Today, how nations talk to each other has Talleyrand as its basis. He has not been without influence, which lingers, still. There is much one can learn from the study of Talleyrand; much that is good, and much that can be learned, from his example, of what not to do . . . both good and bad.
Many argue that Talleyrand was disloyal to those who were due his loyalty. He was loyal to the one he held most dear, and that was himself. To himself he devoted his unflagging, unwavering loyalty. But he was dispassionate.
He could argue with the best of them, and take either side which suited him in any debate, or invent a third if it became necessary. He could use reason. He could make cutting remarks. He could, with an easy callousness, dismiss his detractors and those less than equal to himself (and there were few equals). But he was dispassionate. He never broke a sweat. He never did more than raise an eyebrow, which for him, was almost a betrayal of the anger and passion that must have followed him all the way from his childhood. He certainly made the most out of what he had, and managed to fit himself into the most complex scenarios with ease. When so many lost their heads during the Reign of Terror, how in the world did he manage to hang on to his?
Perhaps it was his coolness. If one could be that cool under a duress that would make any normal man crack, then perhaps there was no pleasure to be derived from witnessing the death of one so talented. It must be that. It can’t be anything else.

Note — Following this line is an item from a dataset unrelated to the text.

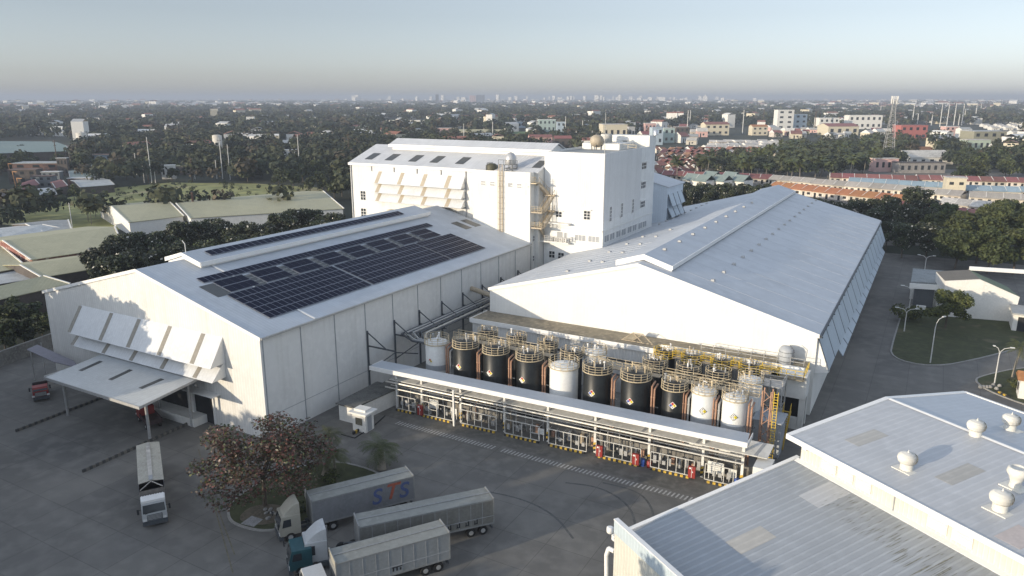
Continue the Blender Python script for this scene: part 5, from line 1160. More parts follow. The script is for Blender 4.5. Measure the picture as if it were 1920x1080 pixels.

We no longer have dispassion in politics. We only have partisan politics, partisan politicians, and partisan practices. We seem to have lost our ability to step back just a short distance from the place wherein we would be engaged, and to try our best to see it through another set of eyes, to hear it through another set of ears. We’ve abandoned this skill to the eyes and ears of our own self-indulgence and self-importance. Maybe we can no longer think objectively. Maybe we no longer listen to what others are saying. Maybe it was the doing of those things that kept Talleyrand alive when so many governments fell.
So, just give me the facts ― the plain old undistorted facts ― the unredacted facts ― the raw facts ― the unedited facts ― the facts that have not yet been digested and regurgitated in a fit of passionate misadventure. I’ll distort them in the manner I see fit. I’ll edit them to suit my purposes. I’ll only show you the ones I think you need to see. From those, I will build my case, since, according to Talleyrand ― there’s nothing so easy to arrange as facts. He spoke more truth in that than we care to admit.
So, when you see a politician spouting facts like they were his own (perhaps they are!) ― think TALLEYRAND. When you see politicians grown fat from their own self-service, their fine linen and wool suits with buttons and seams straining against the thread that holds them together, their pensions that are better than yours, their insurance that is better than yours, and their war-chests full of PAC money from lobbyists as they sit on committees preparing to vote on legislation which will affect the stocks in their investment portfolios ― think TALLEYRAND.
And when you see two friends or acquaintances going at each other in vain and profane babblings, not meant to persuade, not meant to clarify or impart, but to assuage their own passionate self-interests, whether it is the self-interest of money, the self-interest of power, or worse, the self-interest of a compelling inner need to feel good about one’s own self-righteous indignation when others may see things differently than our facts demand ― think, NOT Talleyrand.
The facts about his life are worthy of further study. I have arranged them here as it suited me. Go and get your own facts and arrange them as you’d like. Talleyrand would be proud.
By the way, before there was a Cher, a Prince, a Sting, or a Madonna, there was a Voltaire and a Talleyrand. Were they the forerunners of modern rock stars? I think I’ll go and make up some facts about this. It can’t hurt.